▸ **What the task asks**
Leave out the pictures and reproduce all of the data exactly.

%%

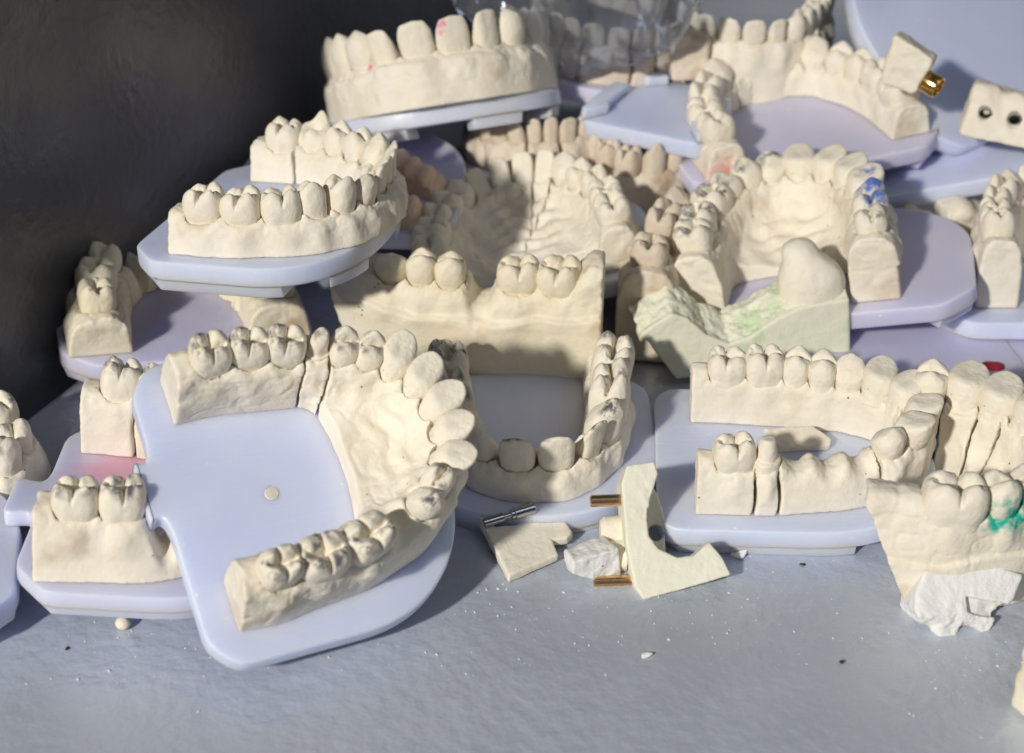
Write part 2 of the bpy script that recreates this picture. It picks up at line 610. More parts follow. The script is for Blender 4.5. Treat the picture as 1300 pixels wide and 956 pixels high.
def round_corners(p, cut=2.6):
    out = []
    n = len(p)
    for i in range(n):
        a, b, c = p[i - 1], p[i], p[(i + 1) % n]
        la, lc = math.dist(a, b), math.dist(b, c)
        ka, kc = min(0.4, cut / max(la, .01)), min(0.4, cut / max(lc, .01))
        P1 = (b[0] + (a[0] - b[0]) * ka, b[1] + (a[1] - b[1]) * ka)
        P2 = (b[0] + (c[0] - b[0]) * kc, b[1] + (c[1] - b[1]) * kc)
        out += [P1, ((P1[0] + P2[0] + 2 * b[0]) / 4, (P1[1] + P2[1] + 2 * b[1]) / 4), P2]
    return out

def plate_mesh(p, t=8.5, lugs=True):
    bm = bmesh.new()
    prism(bm, round_corners(p), -t * 0.62 if lugs else -t, 0)
    me = bm_mesh(bm, 'base_plate', True, 0.9, 3)
    if lugs:
        bm = bmesh.new()
        bm.from_mesh(me)
        n = len(p)
        cx = sum(q[0] for q in p) / n
        cy = sum(q[1] for q in p) / n
        def ins(q, k): return (cx + (q[0] - cx) * k, cy + (q[1] - cy) * k)
        b2 = bmesh.new()
        segs = []
        cur = []
        m0 = 6 if n > 28 else 0
        rng = list(range(m0, n))
        cuts = [(0, 4), (7, 10), (13, 16), (19, len(rng) - 1)]
        for i0, i1 in cuts:
            seg = [p[rng[i]] for i in range(i0, min(i1, len(rng) - 1) + 1)]
            if len(seg) < 2: continue
            poly = [ins(q, 0.985) for q in seg] + [ins(q, 0.72) for q in reversed(seg)]
            lo = [b2.verts.new((ins(q, 0.97)[0] * MM, ins(q, 0.97)[1] * MM, -t * MM)) for q in poly]
            hi = [b2.verts.new((q[0] * MM, q[1] * MM, -t * 0.55 * MM)) for q in poly]
            b2.faces.new(list(reversed(lo)))
            b2.faces.new(hi)
            for i in range(len(poly)):
                j = (i + 1) % len(poly)
                b2.faces.new((lo[i], lo[j], hi[j], hi[i]))
        m2 = bm_mesh(b2, 'lug', True, 0.5, 2)
        bm.from_mesh(m2)
        bpy.data.meshes.remove(me)
        bpy.data.meshes.remove(m2)
        me = bpy.data.meshes.new('base_plate')
        bm.to_mesh(me)
        bm.free()
        me.set_sharp_from_angle(angle=rad(35))
    return me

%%

▸ **Written response**
Write part 2 of the bpy script that recreates this picture. It picks up at line 610. More parts follow. The script is for Blender 4.5. Treat the picture as 1300 pixels wide and 956 pixels high.
def round_corners(p, cut=2.6):
    out = []
    n = len(p)
    for i in range(n):
        a, b, c = p[i - 1], p[i], p[(i + 1) % n]
        la, lc = math.dist(a, b), math.dist(b, c)
        ka, kc = min(0.4, cut / max(la, .01)), min(0.4, cut / max(lc, .01))
        P1 = (b[0] + (a[0] - b[0]) * ka, b[1] + (a[1] - b[1]) * ka)
        P2 = (b[0] + (c[0] - b[0]) * kc, b[1] + (c[1] - b[1]) * kc)
        out += [P1, ((P1[0] + P2[0] + 2 * b[0]) / 4, (P1[1] + P2[1] + 2 * b[1]) / 4), P2]
    return out

def plate_mesh(p, t=8.5, lugs=True):
    bm = bmesh.new()
    prism(bm, round_corners(p), -t * 0.62 if lugs else -t, 0)
    me = bm_mesh(bm, 'base_plate', True, 0.9, 3)
    if lugs:
        bm = bmesh.new()
        bm.from_mesh(me)
        n = len(p)
        cx = sum(q[0] for q in p) / n
        cy = sum(q[1] for q in p) / n
        def ins(q, k): return (cx + (q[0] - cx) * k, cy + (q[1] - cy) * k)
        b2 = bmesh.new()
        segs = []
        cur = []
        m0 = 6 if n > 28 else 0
        rng = list(range(m0, n))
        cuts = [(0, 4), (7, 10), (13, 16), (19, len(rng) - 1)]
        for i0, i1 in cuts:
            seg = [p[rng[i]] for i in range(i0, min(i1, len(rng) - 1) + 1)]
            if len(seg) < 2: continue
            poly = [ins(q, 0.985) for q in seg] + [ins(q, 0.72) for q in reversed(seg)]
            lo = [b2.verts.new((ins(q, 0.97)[0] * MM, ins(q, 0.97)[1] * MM, -t * MM)) for q in poly]
            hi = [b2.verts.new((q[0] * MM, q[1] * MM, -t * 0.55 * MM)) for q in poly]
            b2.faces.new(list(reversed(lo)))
            b2.faces.new(hi)
            for i in range(len(poly)):
                j = (i + 1) % len(poly)
                b2.faces.new((lo[i], lo[j], hi[j], hi[i]))
        m2 = bm_mesh(b2, 'lug', True, 0.5, 2)
        bm.from_mesh(m2)
        bpy.data.meshes.remove(me)
        bpy.data.meshes.remove(m2)
        me = bpy.data.meshes.new('base_plate')
        bm.to_mesh(me)
        bm.free()
        me.set_sharp_from_angle(angle=rad(35))
    return me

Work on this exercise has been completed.